BRIEF »
Gather each line containing the string "pixels" from these entries.

DATA IN THIS EXERCISE »
::::::::::

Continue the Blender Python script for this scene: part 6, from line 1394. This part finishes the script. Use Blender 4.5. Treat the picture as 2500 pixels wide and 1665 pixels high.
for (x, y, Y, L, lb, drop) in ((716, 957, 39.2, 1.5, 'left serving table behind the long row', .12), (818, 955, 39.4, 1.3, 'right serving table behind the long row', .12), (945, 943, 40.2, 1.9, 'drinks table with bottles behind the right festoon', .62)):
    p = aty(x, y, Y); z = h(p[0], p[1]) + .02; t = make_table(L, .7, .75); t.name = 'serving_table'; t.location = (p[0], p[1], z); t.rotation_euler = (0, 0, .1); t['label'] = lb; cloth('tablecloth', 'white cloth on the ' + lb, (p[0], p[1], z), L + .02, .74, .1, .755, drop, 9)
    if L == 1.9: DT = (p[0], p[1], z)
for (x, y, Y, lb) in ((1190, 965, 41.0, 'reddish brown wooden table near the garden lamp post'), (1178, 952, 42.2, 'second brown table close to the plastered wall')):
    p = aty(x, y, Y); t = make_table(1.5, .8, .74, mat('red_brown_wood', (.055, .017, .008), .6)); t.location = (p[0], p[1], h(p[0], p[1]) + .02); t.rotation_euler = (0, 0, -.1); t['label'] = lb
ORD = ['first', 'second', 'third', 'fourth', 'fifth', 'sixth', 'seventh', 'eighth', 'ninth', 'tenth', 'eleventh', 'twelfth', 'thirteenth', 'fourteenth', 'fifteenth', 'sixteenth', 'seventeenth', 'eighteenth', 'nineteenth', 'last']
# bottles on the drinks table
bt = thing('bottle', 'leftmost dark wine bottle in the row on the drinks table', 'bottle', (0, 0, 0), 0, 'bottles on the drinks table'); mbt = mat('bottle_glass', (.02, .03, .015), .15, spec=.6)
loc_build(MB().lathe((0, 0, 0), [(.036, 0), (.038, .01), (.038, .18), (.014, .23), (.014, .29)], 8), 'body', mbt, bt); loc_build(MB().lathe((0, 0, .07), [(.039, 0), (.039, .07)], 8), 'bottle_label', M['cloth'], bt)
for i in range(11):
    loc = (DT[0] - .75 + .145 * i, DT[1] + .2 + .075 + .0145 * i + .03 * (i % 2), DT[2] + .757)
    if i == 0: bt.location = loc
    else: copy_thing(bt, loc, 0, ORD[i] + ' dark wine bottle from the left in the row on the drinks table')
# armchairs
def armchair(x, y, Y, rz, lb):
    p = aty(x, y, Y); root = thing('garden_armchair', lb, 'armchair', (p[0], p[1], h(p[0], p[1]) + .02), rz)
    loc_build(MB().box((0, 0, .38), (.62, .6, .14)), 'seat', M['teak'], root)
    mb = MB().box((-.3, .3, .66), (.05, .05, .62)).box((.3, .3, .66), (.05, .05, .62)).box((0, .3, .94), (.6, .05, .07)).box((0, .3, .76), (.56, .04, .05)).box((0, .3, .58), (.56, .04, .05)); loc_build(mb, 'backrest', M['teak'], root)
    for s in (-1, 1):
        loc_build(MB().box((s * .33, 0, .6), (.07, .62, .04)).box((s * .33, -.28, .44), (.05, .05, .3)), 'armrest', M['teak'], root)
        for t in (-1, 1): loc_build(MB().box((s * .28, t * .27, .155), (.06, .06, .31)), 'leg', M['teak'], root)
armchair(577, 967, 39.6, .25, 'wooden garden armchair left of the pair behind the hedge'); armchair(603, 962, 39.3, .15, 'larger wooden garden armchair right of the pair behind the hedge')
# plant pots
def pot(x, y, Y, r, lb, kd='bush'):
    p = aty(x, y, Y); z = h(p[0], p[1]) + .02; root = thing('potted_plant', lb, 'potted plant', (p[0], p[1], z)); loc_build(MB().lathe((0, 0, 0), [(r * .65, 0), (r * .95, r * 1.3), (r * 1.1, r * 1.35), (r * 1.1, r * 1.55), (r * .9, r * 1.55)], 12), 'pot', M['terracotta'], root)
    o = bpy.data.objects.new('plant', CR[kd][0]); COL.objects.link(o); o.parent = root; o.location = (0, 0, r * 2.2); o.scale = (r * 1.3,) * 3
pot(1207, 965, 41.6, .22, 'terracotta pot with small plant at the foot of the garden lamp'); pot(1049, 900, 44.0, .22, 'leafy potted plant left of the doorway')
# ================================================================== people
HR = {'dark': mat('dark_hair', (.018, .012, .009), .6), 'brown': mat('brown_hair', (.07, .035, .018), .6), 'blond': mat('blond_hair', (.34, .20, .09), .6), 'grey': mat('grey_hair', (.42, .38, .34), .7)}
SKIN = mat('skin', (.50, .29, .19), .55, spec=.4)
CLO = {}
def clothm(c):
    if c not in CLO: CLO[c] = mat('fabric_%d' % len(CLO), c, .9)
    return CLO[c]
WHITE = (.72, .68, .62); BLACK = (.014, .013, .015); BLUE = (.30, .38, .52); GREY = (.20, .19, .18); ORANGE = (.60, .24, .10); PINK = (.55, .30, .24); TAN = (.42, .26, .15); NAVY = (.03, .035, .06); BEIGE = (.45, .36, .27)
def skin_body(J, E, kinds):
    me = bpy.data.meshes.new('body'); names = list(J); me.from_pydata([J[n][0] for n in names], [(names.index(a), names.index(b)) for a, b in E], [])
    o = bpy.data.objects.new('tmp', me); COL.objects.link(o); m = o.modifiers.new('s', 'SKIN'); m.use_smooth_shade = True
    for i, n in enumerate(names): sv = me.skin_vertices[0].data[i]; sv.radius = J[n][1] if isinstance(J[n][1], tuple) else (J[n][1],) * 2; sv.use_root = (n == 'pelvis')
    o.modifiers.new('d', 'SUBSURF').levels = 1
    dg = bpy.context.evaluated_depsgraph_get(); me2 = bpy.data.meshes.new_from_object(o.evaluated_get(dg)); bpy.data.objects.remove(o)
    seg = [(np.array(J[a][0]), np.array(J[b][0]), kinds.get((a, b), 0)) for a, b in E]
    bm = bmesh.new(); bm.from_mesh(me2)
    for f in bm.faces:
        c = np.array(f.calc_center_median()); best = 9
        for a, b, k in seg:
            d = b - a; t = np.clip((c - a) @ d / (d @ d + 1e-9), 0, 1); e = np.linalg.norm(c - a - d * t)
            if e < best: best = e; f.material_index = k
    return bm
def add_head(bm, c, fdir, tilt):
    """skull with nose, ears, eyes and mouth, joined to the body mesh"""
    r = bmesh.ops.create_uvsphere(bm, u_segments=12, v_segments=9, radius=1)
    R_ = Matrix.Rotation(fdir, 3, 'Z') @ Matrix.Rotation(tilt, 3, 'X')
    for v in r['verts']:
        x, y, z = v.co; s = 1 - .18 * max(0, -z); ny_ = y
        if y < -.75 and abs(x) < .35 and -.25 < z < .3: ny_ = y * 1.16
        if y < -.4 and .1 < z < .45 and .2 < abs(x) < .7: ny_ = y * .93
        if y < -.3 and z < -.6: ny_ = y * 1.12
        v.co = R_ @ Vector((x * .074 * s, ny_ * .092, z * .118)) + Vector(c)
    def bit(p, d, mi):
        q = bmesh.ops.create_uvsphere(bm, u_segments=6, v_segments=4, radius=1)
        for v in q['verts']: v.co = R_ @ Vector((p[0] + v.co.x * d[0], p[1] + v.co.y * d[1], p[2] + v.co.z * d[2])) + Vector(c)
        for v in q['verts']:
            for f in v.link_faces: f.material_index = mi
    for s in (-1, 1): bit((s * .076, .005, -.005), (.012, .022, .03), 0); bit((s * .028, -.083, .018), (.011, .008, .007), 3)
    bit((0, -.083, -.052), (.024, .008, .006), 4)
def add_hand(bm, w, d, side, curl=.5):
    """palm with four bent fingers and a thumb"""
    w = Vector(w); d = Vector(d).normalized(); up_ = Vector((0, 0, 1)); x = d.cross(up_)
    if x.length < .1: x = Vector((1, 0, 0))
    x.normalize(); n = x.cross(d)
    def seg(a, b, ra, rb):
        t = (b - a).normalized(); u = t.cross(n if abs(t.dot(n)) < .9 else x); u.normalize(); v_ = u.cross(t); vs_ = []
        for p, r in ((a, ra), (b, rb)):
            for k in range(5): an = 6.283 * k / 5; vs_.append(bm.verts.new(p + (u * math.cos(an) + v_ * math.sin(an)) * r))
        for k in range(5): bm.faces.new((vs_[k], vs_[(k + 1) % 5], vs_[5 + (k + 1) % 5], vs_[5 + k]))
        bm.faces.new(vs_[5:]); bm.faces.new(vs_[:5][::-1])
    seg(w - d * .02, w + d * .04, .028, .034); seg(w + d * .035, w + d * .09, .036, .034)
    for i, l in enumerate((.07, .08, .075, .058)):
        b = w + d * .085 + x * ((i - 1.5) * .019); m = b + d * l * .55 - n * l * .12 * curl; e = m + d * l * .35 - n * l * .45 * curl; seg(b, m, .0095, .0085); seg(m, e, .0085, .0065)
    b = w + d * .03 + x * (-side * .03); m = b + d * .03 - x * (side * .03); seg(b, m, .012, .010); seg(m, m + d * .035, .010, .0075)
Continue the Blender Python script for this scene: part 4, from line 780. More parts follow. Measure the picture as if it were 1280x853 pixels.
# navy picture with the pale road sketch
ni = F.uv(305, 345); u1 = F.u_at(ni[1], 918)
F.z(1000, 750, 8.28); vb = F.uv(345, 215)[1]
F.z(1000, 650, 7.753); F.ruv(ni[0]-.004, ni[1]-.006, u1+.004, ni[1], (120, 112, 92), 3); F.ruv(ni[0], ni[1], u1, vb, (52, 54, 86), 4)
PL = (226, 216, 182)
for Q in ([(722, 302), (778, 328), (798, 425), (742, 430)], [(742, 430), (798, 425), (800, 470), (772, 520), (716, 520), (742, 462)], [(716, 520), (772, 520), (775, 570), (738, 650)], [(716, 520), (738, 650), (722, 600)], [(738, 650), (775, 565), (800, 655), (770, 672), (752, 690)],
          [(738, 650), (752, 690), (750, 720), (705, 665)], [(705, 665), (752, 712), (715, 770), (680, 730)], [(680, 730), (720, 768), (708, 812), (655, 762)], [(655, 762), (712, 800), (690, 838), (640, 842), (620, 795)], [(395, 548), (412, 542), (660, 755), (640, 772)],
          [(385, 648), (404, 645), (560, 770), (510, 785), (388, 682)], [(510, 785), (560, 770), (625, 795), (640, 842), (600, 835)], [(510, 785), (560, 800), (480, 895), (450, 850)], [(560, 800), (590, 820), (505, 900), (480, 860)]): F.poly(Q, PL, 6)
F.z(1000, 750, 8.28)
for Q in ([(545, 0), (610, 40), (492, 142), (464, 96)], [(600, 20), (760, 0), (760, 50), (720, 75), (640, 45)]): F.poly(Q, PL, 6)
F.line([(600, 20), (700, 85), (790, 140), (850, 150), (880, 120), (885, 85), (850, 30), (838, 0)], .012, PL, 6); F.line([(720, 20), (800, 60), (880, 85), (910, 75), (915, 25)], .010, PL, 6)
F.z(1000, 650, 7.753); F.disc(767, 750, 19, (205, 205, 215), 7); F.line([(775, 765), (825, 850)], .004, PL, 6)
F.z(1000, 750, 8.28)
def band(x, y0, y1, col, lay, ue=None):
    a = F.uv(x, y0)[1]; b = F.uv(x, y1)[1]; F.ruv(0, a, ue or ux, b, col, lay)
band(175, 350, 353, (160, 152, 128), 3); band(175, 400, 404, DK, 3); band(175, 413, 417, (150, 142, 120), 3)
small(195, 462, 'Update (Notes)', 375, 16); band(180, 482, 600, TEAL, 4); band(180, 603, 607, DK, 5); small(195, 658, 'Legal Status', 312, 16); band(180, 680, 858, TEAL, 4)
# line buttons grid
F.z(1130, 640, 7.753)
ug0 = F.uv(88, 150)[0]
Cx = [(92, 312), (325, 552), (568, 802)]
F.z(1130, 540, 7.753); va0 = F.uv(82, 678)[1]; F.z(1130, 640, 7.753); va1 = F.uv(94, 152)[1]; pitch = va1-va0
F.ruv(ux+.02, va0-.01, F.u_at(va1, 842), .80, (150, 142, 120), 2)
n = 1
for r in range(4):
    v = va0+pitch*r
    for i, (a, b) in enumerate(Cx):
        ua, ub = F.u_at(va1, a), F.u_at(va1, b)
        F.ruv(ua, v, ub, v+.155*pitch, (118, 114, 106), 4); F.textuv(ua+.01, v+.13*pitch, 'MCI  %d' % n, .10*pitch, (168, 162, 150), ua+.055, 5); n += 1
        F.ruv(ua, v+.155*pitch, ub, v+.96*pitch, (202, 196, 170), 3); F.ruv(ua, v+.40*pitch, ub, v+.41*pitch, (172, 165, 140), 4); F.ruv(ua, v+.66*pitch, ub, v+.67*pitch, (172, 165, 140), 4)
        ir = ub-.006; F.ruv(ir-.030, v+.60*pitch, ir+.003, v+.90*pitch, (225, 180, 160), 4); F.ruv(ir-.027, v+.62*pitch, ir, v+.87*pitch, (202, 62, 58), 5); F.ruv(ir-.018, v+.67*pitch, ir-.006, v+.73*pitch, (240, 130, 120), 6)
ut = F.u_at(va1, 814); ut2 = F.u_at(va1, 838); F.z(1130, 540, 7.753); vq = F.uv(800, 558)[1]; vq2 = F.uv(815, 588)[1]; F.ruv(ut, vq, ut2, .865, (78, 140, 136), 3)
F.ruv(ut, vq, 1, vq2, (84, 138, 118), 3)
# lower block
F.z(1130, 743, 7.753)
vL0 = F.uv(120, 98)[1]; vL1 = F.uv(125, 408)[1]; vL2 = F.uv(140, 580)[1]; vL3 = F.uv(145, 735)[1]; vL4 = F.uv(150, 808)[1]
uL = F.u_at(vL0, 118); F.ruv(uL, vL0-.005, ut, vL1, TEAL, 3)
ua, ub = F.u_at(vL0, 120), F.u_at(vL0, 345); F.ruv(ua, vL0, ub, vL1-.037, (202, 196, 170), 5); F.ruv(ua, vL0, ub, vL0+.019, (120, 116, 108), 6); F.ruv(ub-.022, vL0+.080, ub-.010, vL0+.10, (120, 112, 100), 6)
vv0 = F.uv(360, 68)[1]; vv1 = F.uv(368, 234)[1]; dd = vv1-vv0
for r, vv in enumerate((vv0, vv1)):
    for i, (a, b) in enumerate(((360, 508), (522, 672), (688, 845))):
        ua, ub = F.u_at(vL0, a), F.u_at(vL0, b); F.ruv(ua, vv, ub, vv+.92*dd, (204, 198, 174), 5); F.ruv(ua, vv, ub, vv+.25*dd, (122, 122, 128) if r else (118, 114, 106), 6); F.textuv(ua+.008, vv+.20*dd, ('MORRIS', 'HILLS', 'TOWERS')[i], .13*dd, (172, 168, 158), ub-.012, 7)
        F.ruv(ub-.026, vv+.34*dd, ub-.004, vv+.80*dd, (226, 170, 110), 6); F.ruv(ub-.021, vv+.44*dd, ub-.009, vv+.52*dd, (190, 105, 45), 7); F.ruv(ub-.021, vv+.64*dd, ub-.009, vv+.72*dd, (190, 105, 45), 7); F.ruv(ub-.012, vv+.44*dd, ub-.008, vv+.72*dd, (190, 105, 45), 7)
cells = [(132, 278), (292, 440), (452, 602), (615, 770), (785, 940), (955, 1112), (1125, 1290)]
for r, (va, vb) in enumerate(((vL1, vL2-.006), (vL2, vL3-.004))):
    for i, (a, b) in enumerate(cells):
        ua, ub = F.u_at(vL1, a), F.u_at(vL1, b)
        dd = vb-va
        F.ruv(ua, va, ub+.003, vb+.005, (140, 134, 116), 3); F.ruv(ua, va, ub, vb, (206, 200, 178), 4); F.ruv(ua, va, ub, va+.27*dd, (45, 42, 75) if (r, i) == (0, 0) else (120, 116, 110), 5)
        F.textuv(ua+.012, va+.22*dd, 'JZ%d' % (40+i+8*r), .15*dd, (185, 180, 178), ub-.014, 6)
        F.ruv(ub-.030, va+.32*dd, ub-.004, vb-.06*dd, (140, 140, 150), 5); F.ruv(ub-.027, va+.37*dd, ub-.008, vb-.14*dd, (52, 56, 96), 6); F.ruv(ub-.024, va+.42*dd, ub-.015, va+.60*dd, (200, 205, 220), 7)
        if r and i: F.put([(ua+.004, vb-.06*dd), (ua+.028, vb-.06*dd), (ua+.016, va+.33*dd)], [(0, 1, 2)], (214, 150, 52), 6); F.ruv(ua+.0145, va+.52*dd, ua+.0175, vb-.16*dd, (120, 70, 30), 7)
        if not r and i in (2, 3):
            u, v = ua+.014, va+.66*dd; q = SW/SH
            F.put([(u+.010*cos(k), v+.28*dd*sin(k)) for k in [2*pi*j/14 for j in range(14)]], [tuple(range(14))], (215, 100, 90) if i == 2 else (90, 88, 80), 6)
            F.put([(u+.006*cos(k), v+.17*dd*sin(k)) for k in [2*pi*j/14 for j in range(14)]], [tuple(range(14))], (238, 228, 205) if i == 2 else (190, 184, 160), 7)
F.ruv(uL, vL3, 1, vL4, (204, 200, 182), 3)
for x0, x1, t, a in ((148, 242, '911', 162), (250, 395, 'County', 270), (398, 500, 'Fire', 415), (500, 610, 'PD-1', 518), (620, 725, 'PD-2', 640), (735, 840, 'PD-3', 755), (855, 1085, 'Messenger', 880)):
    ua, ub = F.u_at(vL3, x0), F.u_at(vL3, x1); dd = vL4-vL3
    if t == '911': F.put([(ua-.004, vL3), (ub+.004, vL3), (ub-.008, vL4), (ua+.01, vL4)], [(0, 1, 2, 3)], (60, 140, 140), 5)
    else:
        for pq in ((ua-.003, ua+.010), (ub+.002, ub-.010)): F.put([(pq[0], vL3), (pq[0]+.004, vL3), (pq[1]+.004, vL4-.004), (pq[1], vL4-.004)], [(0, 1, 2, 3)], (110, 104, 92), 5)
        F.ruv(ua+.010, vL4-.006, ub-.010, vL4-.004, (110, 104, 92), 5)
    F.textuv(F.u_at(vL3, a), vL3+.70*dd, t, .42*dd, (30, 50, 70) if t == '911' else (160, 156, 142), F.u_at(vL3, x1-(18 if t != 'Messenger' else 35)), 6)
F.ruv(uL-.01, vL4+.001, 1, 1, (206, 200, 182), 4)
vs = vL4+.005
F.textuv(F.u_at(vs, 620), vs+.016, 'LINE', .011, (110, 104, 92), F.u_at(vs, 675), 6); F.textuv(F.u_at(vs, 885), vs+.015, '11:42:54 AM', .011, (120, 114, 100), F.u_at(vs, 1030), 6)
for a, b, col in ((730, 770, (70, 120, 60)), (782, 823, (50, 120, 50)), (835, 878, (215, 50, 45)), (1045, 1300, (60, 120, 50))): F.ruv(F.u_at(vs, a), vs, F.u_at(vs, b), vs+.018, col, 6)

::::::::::

ANSWER TO THE TASK »
Continue the Blender Python script for this scene: part 6, from line 1394. This part finishes the script. Use Blender 4.5. Treat the picture as 2500 pixels wide and 1665 pixels high.
Continue the Blender Python script for this scene: part 4, from line 780. More parts follow. Measure the picture as if it were 1280x853 pixels.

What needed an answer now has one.